Racism in black and white and yellow

A's 70th

White and Black

The N-word was not spoken on Thatford Avenue; not in anger nor in jest. I didn’t hear it at home or school, or in the dreary little shops we and the other poor frequented or on the gritty streets where we played hopscotch. I’m not saying Brooklyn was a citadel for forward thinkers, but rather a holding cell for those who might produce a future president or those who would end up homeless. The Euro-poor of my childhood knew how tenuousness their financial safety was in golden America. It made us overly polite and humble to the point of timidity.

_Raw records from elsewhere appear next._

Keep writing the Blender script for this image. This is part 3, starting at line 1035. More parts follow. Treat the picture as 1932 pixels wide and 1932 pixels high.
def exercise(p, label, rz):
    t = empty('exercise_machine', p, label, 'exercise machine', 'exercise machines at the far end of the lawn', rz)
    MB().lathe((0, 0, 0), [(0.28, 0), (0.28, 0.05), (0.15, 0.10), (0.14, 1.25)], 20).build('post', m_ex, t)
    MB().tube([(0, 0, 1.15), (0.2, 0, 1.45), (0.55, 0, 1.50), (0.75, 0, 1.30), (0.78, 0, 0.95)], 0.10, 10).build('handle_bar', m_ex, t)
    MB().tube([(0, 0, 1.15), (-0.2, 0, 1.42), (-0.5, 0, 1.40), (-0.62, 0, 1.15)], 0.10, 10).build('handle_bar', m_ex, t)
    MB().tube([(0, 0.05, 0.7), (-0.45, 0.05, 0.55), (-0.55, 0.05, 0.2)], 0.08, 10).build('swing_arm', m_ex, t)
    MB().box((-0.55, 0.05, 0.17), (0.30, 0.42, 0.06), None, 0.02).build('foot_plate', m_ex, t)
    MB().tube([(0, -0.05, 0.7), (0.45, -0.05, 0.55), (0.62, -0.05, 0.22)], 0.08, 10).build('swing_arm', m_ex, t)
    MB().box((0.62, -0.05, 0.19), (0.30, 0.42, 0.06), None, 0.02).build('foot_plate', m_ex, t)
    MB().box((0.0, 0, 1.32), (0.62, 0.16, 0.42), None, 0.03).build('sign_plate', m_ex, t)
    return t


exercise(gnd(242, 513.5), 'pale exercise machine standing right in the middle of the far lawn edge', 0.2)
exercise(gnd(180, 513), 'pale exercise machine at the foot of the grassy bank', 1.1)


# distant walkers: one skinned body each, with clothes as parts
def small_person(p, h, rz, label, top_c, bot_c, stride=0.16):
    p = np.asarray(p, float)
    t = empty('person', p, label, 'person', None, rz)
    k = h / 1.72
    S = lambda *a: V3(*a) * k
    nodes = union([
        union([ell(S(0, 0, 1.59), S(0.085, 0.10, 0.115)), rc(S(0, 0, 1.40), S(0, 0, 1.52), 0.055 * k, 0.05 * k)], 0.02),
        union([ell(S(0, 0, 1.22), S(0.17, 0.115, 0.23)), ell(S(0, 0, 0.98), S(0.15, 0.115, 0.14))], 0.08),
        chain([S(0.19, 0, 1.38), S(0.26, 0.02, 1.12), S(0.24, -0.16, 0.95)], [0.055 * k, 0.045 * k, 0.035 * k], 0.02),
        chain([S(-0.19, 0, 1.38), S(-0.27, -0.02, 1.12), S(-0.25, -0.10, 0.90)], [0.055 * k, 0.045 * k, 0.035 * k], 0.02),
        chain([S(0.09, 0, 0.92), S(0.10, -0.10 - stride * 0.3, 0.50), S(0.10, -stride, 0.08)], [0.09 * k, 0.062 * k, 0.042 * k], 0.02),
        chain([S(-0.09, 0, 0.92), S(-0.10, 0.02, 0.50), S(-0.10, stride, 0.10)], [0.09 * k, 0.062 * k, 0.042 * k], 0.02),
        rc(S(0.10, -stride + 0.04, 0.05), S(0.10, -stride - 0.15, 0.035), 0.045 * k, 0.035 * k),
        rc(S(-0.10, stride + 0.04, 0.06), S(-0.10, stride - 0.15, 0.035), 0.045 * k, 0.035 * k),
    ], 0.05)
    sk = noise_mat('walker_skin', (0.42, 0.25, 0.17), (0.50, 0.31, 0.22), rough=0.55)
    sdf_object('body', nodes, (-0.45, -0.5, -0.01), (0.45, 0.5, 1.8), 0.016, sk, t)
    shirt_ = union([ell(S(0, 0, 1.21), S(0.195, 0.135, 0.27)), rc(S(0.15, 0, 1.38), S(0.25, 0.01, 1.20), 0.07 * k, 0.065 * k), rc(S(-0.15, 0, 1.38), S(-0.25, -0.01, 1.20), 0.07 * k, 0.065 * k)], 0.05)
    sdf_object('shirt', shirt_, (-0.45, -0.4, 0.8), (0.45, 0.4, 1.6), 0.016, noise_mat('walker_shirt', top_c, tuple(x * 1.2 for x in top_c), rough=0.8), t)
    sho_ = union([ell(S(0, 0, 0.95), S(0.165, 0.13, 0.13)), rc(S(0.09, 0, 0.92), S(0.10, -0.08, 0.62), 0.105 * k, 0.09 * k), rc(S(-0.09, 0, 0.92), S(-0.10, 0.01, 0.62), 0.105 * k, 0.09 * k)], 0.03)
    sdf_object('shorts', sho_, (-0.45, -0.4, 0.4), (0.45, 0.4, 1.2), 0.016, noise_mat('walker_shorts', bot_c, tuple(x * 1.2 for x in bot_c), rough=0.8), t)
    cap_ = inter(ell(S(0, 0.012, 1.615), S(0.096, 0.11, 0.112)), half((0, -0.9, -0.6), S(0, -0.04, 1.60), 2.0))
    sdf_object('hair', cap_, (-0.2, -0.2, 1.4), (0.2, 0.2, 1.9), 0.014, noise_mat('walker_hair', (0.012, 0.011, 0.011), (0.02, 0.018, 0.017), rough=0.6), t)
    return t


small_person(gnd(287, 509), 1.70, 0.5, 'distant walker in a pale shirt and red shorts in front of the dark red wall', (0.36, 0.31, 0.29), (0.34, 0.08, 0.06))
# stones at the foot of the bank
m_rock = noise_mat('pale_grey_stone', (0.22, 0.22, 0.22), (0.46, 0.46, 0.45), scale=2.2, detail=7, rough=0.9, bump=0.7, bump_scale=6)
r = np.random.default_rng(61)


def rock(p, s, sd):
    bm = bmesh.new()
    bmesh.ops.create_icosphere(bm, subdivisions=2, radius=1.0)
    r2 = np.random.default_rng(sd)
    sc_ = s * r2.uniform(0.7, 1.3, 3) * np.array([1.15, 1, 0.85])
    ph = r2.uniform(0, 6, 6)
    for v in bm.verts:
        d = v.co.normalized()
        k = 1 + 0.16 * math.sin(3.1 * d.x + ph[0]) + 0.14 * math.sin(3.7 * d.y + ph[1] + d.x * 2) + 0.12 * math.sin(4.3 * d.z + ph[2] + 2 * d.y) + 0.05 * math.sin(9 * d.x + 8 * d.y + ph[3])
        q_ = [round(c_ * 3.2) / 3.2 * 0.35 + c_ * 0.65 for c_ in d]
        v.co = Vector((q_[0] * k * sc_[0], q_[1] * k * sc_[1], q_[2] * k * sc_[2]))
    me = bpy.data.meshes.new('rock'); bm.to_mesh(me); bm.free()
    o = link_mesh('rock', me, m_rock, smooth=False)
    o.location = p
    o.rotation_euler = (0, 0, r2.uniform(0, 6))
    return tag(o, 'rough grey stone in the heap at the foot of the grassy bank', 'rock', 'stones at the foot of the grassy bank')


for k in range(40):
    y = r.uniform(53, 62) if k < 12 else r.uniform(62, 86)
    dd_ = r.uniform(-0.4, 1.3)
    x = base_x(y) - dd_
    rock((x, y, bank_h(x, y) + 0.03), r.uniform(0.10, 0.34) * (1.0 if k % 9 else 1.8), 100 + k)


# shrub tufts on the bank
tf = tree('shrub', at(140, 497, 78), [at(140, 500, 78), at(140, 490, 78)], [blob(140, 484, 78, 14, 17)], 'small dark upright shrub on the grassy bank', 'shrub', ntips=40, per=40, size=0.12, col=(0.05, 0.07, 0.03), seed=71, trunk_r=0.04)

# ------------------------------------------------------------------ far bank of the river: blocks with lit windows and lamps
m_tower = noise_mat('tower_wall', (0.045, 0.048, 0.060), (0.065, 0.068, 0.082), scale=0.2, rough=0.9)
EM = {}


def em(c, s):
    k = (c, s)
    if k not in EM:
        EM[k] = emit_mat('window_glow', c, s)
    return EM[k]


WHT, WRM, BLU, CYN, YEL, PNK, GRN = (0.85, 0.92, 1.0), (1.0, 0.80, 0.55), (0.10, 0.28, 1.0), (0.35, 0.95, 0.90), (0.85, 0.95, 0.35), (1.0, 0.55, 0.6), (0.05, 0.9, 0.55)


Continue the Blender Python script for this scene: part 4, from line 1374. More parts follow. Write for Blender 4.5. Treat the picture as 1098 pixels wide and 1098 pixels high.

Using coarse language would reveal our poverty. Euro-Americans, no matter the slum we called home, believed with hard work and humility, we’d own a house with a rolling green lawn just like the ones on TV. Aiming to speak like the family on Father Knows Best* would help us fit in.

If my friends and I walked to the corner and turned right on Hegeman Avenue and another right onto Rockaway Avenue, we’d be on a street like ours with girls our age jumping rope while boys, like the boys on our street, built scooters out of discarded crates and old skates. Every brick on every building was twinned to our street except all the people were black.

Of course, we were forbidden to use black to describe them. Whenever Mrs. Johnson, who gave piano lessons for a dollar, was called colored by my grandmother, my mother and aunts would correct her, “Ma, it’s not refined to call Mrs. Johnson colored. She’s Negro.” 

Grandma would shrug off her daughters with, “I’m just saying, she’s such a cultured lady. It’s a shame she has to knock on doors offering lessons like a day-worker house cleaner. If we had a piano…” The conversation always ended there. We couldn’t even spare a weekly dollar. Owning a piano was as ludicrous a goal as buying a diamond tiara.

But as poor as we were, our house was palatial when compared with GG’s flat. Great Grandma, deaf and mute since a toddler**, lived within walking distance in a ground floor bed-sit. I hated going with Grandma to visit GG. Her room looked like a dungeon cell in a fairy tale. And as if the setting wasn’t depressing enough, we were there to give GG her insulin injection. 

I’d enter shyly, steeling myself for GG’s welcome-in kiss. Grandma also plucked GG’s chin and upper lip hairs at our visits-making the goodbye kiss slightly more pleasant. I took my butterscotch candy from GG’s hand and left to wait at the door of her building until her injection procedure was over. I was three.

A group of boys only a few years older, came towards me. The smallest, probably a first grader, held a garbage can lid by its handle like a knight’s shield. He scowled as they approached. That’s all I remember of that day. When Grandma and I returned home, I’m told my father was called to close the store and take me to the doctor’s. Later I learned I was beaten and bleeding when Grandma heard the commotion outside and rescued me.

Not once had my family ever referred to my assailants by race. Grandma’s re-telling was, “Remember when those boys beat-up Adrienne…” It would set the whole family to clucking like hens about the violence in the world, but they never condemned black people.

White and Yellow

A dozen years later, a junior high school student from Chinatown in Manhattan gathered up his books and violin case and steeled himself for the gauntlet he faced at the end of every school day. Paul Choo*** described himself as a perfect victim for the school drop-outs that taunted him at the border of Little Italy and his home on Mott Street.

“I was an easy target; a skinny near-sighted Chinese kid with a violin. The Italian kids broke my glasses so many times, I’d just go straight to the optical shop right from school.” This successful entrepreneur told his grown-up daughter last year. 

She was stunned by the new information her Dad had kept secret for over a half century. “Why didn’t you tell us about this?” She asked, trying to imagine her business giant father as a victim.

“Because then you would hate Italians or maybe fear all white people. I don’t. I didn’t want you to either.” Paul dropped the conversation as quickly as it began, as if he hadn’t said the most profound words on racism ever spoken.

Neither Paul Choo nor my family stopped hatred in the world by quietly moving on, but when I see social media’s fiery rhetoric stoking up mob bigotry over every slight or insult, I don’t see this new way as better.

*Father Knows Best: a popular 1950’s sit-com that portrayed America’s middle class in an idyllic suburban setting.

**GG’s story is told in my blog, Tanta not Tonto… and Uncle Jack (Part 2)

*** Paul Choo is a real person-for his family’s privacy, I’ve chosen a pseudonym.